Sark is a real place, but you can see why it would make an attractive setting for a bizarre, fantastical novel. In Mr. Pye, a mysterious stranger arrives on Sark with a mission to “turn the island inside-out like a salted leach.” Mr. Pye is a fat little man with unlimited energy, which he uses to perform all manner of good deeds, all in the name of the “Great Pal” (his nickname for God). He settles age-old feuds, warms the hearts of bitter old ladies, and organizes a picnic on the beach. Within a short time he is well on his way to realizing his dream of turning the island into a “cosmos of healthy and far-reaching love.”

Then something strange happens. He starts to grow wings. In a panic he leaves Sark and consults expensive doctors in London, but nobody knows what to make of it. The only explanation he can think of is that he has been too good and is transforming into an angel. In a desperate attempt to combat the transformation be begins to perform evil acts. He kicks over children’s sandcastles, he drains the island’s supply of drinking water, and he performs shady satanic rituals involving a goat.

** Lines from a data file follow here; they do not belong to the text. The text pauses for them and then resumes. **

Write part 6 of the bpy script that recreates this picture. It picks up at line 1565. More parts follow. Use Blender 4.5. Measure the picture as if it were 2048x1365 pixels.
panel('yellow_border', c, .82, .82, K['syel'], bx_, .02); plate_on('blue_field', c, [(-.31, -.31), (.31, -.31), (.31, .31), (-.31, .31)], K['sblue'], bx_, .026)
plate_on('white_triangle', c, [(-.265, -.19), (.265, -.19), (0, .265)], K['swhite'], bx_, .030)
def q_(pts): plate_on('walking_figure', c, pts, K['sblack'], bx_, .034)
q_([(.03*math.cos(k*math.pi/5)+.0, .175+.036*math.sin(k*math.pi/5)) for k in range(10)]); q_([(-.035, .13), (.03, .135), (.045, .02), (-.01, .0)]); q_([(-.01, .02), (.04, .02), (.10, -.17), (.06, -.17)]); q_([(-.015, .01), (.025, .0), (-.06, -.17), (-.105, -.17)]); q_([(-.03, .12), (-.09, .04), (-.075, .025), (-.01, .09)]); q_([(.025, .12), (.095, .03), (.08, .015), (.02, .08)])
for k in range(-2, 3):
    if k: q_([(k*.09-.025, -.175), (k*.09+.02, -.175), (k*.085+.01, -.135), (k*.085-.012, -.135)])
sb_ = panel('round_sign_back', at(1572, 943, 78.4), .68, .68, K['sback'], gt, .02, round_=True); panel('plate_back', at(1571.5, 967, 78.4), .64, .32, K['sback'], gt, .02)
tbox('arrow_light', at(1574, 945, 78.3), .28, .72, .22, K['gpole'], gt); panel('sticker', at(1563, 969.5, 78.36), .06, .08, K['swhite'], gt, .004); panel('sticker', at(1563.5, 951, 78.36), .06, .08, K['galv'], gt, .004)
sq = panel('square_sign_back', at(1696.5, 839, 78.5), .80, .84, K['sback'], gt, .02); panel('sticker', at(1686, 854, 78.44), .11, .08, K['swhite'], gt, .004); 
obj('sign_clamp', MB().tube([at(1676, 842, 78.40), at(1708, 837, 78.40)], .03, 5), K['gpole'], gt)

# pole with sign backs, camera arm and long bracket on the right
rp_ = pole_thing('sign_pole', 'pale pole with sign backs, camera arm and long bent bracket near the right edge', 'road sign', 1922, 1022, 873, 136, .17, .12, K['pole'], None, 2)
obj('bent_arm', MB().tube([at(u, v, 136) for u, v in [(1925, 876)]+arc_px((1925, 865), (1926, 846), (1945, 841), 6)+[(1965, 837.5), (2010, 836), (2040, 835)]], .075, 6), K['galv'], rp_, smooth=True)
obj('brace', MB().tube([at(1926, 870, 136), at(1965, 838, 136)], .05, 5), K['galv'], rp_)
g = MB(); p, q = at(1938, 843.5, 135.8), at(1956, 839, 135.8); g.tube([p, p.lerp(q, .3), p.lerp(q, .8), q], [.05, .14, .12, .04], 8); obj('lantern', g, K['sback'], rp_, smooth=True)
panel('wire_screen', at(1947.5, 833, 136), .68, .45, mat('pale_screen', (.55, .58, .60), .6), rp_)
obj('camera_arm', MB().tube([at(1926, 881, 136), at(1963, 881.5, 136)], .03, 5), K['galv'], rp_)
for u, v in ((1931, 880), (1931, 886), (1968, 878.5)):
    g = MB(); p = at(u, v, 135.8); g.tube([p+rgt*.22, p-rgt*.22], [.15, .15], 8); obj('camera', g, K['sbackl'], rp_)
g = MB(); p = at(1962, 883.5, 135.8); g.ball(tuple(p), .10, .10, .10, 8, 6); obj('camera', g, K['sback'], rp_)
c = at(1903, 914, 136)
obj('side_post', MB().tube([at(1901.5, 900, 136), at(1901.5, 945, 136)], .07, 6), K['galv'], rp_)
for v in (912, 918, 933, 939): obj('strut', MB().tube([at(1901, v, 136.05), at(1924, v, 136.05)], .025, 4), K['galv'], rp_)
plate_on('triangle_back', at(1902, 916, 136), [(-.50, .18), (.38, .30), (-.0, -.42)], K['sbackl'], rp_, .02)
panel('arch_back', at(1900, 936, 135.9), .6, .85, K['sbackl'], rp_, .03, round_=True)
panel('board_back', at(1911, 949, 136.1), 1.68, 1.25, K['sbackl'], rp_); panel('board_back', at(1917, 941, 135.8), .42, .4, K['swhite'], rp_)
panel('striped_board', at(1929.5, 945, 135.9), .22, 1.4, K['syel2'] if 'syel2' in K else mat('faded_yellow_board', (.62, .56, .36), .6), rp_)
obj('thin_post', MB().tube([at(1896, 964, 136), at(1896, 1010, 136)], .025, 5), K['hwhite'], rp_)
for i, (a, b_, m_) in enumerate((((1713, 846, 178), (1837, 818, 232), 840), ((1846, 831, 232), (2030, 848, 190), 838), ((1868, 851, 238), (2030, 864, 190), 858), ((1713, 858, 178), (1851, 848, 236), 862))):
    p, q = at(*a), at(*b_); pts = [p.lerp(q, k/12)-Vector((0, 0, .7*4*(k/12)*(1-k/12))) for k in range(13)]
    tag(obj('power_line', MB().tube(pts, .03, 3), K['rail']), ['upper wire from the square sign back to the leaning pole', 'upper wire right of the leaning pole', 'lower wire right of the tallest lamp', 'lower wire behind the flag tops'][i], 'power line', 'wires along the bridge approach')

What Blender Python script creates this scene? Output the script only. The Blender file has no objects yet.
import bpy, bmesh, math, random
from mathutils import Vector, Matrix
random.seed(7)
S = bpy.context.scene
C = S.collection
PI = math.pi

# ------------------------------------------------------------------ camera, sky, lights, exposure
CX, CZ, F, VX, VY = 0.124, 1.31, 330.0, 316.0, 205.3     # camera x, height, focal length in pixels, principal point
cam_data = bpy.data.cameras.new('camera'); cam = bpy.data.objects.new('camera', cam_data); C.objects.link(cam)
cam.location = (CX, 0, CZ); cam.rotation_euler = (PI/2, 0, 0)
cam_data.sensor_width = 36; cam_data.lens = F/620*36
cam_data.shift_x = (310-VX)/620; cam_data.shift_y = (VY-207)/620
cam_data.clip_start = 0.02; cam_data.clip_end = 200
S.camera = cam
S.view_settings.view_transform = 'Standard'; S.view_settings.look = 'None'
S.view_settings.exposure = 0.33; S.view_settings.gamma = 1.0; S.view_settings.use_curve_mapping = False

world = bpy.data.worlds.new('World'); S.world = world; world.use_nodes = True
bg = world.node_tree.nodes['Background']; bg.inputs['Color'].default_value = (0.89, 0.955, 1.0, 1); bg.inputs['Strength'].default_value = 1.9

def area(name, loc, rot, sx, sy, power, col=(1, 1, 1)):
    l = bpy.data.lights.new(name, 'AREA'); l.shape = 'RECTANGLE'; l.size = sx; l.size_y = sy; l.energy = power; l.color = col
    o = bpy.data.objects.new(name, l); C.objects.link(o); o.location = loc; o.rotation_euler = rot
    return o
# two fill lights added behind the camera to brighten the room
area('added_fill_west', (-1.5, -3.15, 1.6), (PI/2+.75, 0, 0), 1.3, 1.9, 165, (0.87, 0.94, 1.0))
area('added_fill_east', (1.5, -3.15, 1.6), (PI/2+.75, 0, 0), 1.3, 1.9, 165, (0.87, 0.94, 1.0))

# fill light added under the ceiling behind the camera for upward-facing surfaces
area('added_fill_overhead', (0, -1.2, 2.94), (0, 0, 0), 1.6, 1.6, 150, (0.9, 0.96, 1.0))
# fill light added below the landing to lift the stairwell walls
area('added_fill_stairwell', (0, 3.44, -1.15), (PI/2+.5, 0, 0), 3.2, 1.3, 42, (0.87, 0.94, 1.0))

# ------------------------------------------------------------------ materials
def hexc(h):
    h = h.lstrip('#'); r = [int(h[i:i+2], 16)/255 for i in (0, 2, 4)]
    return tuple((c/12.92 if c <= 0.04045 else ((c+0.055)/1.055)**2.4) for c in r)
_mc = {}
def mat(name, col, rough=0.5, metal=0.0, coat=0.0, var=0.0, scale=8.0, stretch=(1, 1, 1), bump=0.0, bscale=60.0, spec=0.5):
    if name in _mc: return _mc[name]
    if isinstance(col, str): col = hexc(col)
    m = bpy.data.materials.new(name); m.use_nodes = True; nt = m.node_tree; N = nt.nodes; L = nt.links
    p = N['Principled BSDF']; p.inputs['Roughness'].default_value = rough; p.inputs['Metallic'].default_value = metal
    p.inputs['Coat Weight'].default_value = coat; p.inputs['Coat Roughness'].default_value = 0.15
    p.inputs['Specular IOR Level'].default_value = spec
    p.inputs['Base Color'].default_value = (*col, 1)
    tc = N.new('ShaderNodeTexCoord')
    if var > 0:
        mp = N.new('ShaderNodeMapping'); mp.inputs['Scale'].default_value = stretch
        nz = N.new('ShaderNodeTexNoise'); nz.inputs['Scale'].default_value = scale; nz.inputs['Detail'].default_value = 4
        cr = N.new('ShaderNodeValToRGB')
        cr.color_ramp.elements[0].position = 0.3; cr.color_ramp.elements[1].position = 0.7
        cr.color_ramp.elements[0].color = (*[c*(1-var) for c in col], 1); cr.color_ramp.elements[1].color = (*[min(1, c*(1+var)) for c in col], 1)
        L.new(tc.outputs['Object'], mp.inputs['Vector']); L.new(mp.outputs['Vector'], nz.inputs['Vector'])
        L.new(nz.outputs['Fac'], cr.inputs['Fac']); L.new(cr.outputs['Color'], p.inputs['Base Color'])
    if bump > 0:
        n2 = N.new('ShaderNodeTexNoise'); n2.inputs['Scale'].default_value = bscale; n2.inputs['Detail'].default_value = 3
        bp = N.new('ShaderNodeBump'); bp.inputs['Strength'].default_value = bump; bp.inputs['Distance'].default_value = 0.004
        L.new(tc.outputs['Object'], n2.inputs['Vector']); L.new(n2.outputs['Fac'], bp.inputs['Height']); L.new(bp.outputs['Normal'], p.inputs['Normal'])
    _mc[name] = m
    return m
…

Mr. Pye’s naughty acts pay off. The wings disappear and he begins to win back the love and trust of the islanders, but now he has developed a taste for sin and he continues to perform his questionable activities with the goat. Soon he has a new problem: he starts to grow horns. He tries to balance his goodness and sin, but to no avail. He ends up with both wings and horns, and when the islanders discover what their beloved Mr. Pye has become they are terrified and call the police. In the end Mr. Pye is forced to escape from Sark by using his wings to fly away across the sea.

Mr. Pye is a truly weird book. I’m not quite sure what to make of it. It would be easy to say it is a parable about good and evil, but it isn’t really. It’s just the story of a man who grows wings and horns. There doesn’t really seem to be any moral or lesson. It’s just a funny little story about a funny little man set on a funny little island.

Mr. Pye is Gabriel Garcia Marquez’s “A Very Old Man with Enormous Wings” crossed with an episode of Monty Python’s Flying Circus. If you have a taste for the bizarre, you’ll love it.